Enfin, sans encore avoir lu l'ouvrage, je viens de lire ou d'écouter ce week end, les critiques portées à l'encontre de Bernard - Henri Levy. Là encore : je constate une crise compulsive d'essentialisation : plutôt que de discuter le fond de sa pensée, on lui conteste une légitimité à parler d'où il est. C'est - à - dire d'être ce qu'il est !
Je m'engage à dire dans ce blog ce que je pense de son ouvrage dès que je l'aurai lu (ce qui ne saurait tarder!) Mais pour l'instant, de grâce, cessons cette manie effroyable. Peut - on reprocher à Voltaire d'avoir défendu Callas, alors même qu'il fut l'historiographe officiel du Roi ?

vendredi 5 octobre 2007

Un parfum d'ancien régime

On apprend ce matin que le Procureur général d'Agen décide de résister face à la Ministre de la Justice.
Résumons, R. Dati, probablement pour de multiples raisons, mais officiellement afin d'encourager la féminisation du Parquet, propose à ce magistrat de terminer sa carrière dans un poste prestigieux (la Cour de Cassation), de façon à pouvoir nommer à sa place une magistrate et ainsi faire un pas symbolique dans l'égalité d'accès à ce type de poste.
Certes, on peut, au nom de la séparation des pouvoirs, comprendre et soutenir le Procureur agenais, sauf qu'il y a tout de même un problème : la différence symbolique profonde entre la magistrature assise (le siège) et la magistrature debout (le parquet). Ces derniers sont chargés de dire les intérêts de la société, et de ce fait, leur lien avec le ministre de tutelle n'est quand même pas de la même nature que celui des juges du siège. D'une certaine façon, les juges du siège se doivent de juger en toute indépendance, les procureurs sont porteurs du droit et d'une certaine lecture politique du droit, celle du pouvoir en place.
Cette résistance rappelle des périodes antérieures, notamment la résistance des Parlements à la veille de l'ancien régime.
Encore une fois si l'indépendance de la justice est bien une marque, un atout de la démocratie, et un progrès évident de ces vingt dernières années, le corporatisme de la justice est aussi une réalité historique qui peut lourdement porter préjudice à une société.
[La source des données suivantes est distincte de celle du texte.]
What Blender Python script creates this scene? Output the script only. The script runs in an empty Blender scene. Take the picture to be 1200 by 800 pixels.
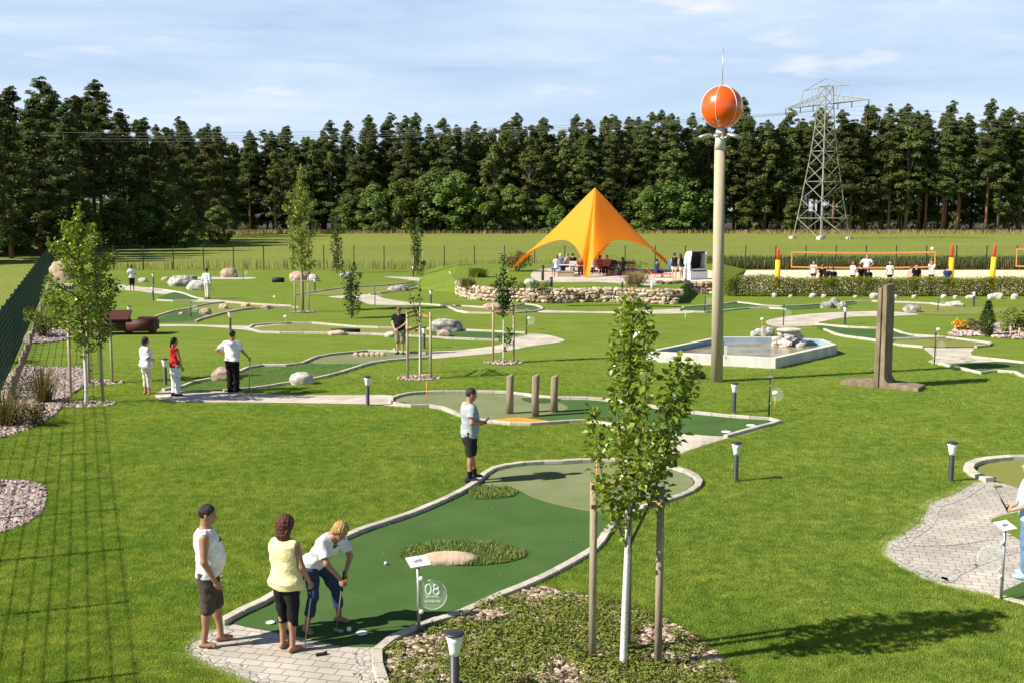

Surtout quand celle - ci est en phase de mutation...

samedi 29 septembre 2007

Le week end, c'est le moment de sortir

Depuis Athènes, la place publique est sans doute l'un des lieux privilégiés de la politique, la vraie : celle, modeste, que nous autres citoyens construisons au jour le jour.
Pour le plaisir de l'art, votre réflexion, et pour vous amuser, allez donc visiter ce beau projet culturel, très politique : http://pupitres.blogspot.com
Bon week end!
PS : Merci à Jean - Charles de m'avoir signalé cet évènement.

vendredi 28 septembre 2007

Un petit truc de communication

On se pose souvent la question : mais qu'est ce qu'un bon slogan (en politique ou en markéting)?
Je me propose de vous donner quelques clefs simples pour répondre à cette question.
Il y a 3 règles absolues :
1) Le slogan doit être adapté au support de communication et, évidemment, au produit qu'il porte.
2) Il doit employer une syntaxe simple (les "300 mots de la concierge").
3) Il doit être sémantiquement univoque (dire une chose, et une seule!)
Pourquoi cela? Parce que la communication est le propre de l'Homme, et par conséquent doit satisfaire la loi du moindre effort (pour le récepteur).
Petit exercice, maintenant, pour démontrer ce que je viens de dire. Supposons que vous êtes (comme moi), disons... un peu hésitant dans la langue de Shakespeare! Parfait, pour notre affaire!
Je vous propose donc de traduire mot pour mot les deux slogans suivants et de tester le résultat sur un (une) de vos ami(e)s british ou yankee :
1) DEMAIN TOUT DEVIENT POSSIBLE
2) LA FRANCE PRESIDENTE
Etonnant non?

mercredi 26 septembre 2007

Débat constitutionnel : quelle nouvelle?

J'ai lu dans la presse une nouvelle importante, ce matin F. Hollande a fait savoir à la commission chargée de réfléchir sur la réforme constitutionnelle que, grosso modo, la préférence du PS allait dans le sens d'une inflexion parlementaire, plutôt que vers... Et c'est là que le problème commence. On lit dans la presse, de manière indifférenciée : présidentialisation du régime ou évolution vers le régime présidentiel.
Un blog comme celui là, est fait pour revenir à des fondamentaux : les deux concepts ne veulent absolument pas dire la même chose.
Un régime présidentiel est un régime de séparation stricte des pouvoirs.
Un régime présidentialiste est un régime de confusion des pouvoirs au profit du Président de la République.
Du coup, si l'objectif est de renforcer le pouvoir du parlement, le modèle parlementaire ou le modèle présidentiel, chacun à leur manière, peuvent convenir. Le débat dans ce cas est ailleurs, en fait : quel est le meilleur moyen de faire collaborer pouvoir éxécutif et législatif en respectant un équilibre de puissance entre les deux?
Mais à mon sens, je crains que les modifications en vue ne viennent que renforcer une évolution de fait : l'hyperprésidentialisation du régime. Si c'était le cas, cette réforme viendrait, après le quinquennat, enlever toute la souplesse et l'intérêt, je dirais même le génie de la 5 ème République.
Mais, plutôt que gémir, espérons que nos gentils "commissionnaires" ne nous fassent pas .... une grosse commission!!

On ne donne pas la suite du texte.